In the century following reconstruction blacks in the south faced devastating obstacles to voting. Despite the 15th and 19th amendments to the U.S. constitution, which had enfranchised black men and women, southern voter registration boards used poll taxes, literacy tests, and other bureaucratic impediments to reject blacks their legal rights. Southern blacks also risked harassment, intimidation, economic reprisals, and physical violence when they tried to register or vote. As a result, African Americans had little if any political power, either locally or nationally. In Mississippi only five percent of eligible blacks were registered to vote in 1960.

The voting rights act of 1965 grew out of both public protest and private political negotiation. Starting in 1961, CORE joined SCLC in staging nonviolent demonstrations in Georgia, and Birmingham. They hoped to attract national media attention and pressure the U.S. government to protect Black's constitutional rights. Newspaper photos and TV broadcasts of Birmingham's racist police commissioner, Eugene Connor, and his men viciously attacking the protesters with water hoses, police dogs, and nightsticks awakened the consciences of whites.
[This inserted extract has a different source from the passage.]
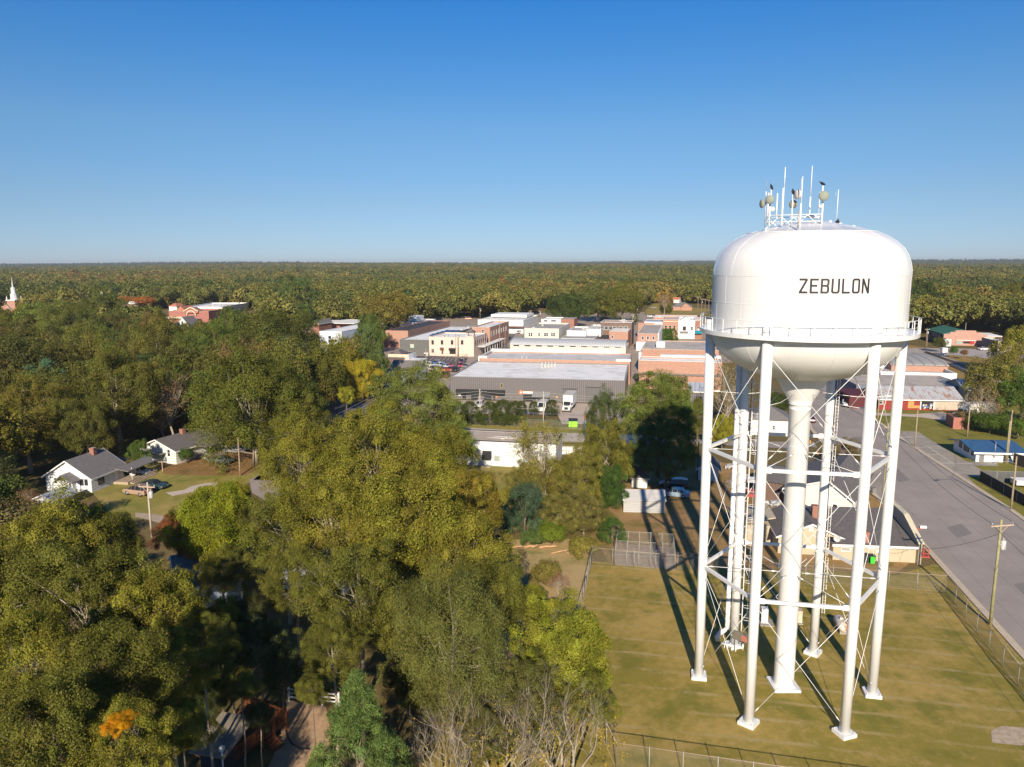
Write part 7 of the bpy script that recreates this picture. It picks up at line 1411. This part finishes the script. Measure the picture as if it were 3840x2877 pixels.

The next campaign took place in Selma, Alabama. In the first three months of 1965, Local residents and visiting volunteers held a series of marches demanding an equal right to vote. In Birmingham, they met with violence and imprisonment. In the worst attack yet, on Sunday, March 7, a group of Alabama state troopers, local sheriff's officers, and unofficial posse men used tear gas and clubs against 600 peaceful marchers. By now, the nation was watching.

The Voting Rights Act was extended in 1970, 1975, and 1982. Some key provisions are scheduled to expire in 2007. Despite some setbacks and debates, the Voting Rights Act had an enormous impact. It re-enfranchised black southerners, helping elect African Americans at the local, state, and national levels.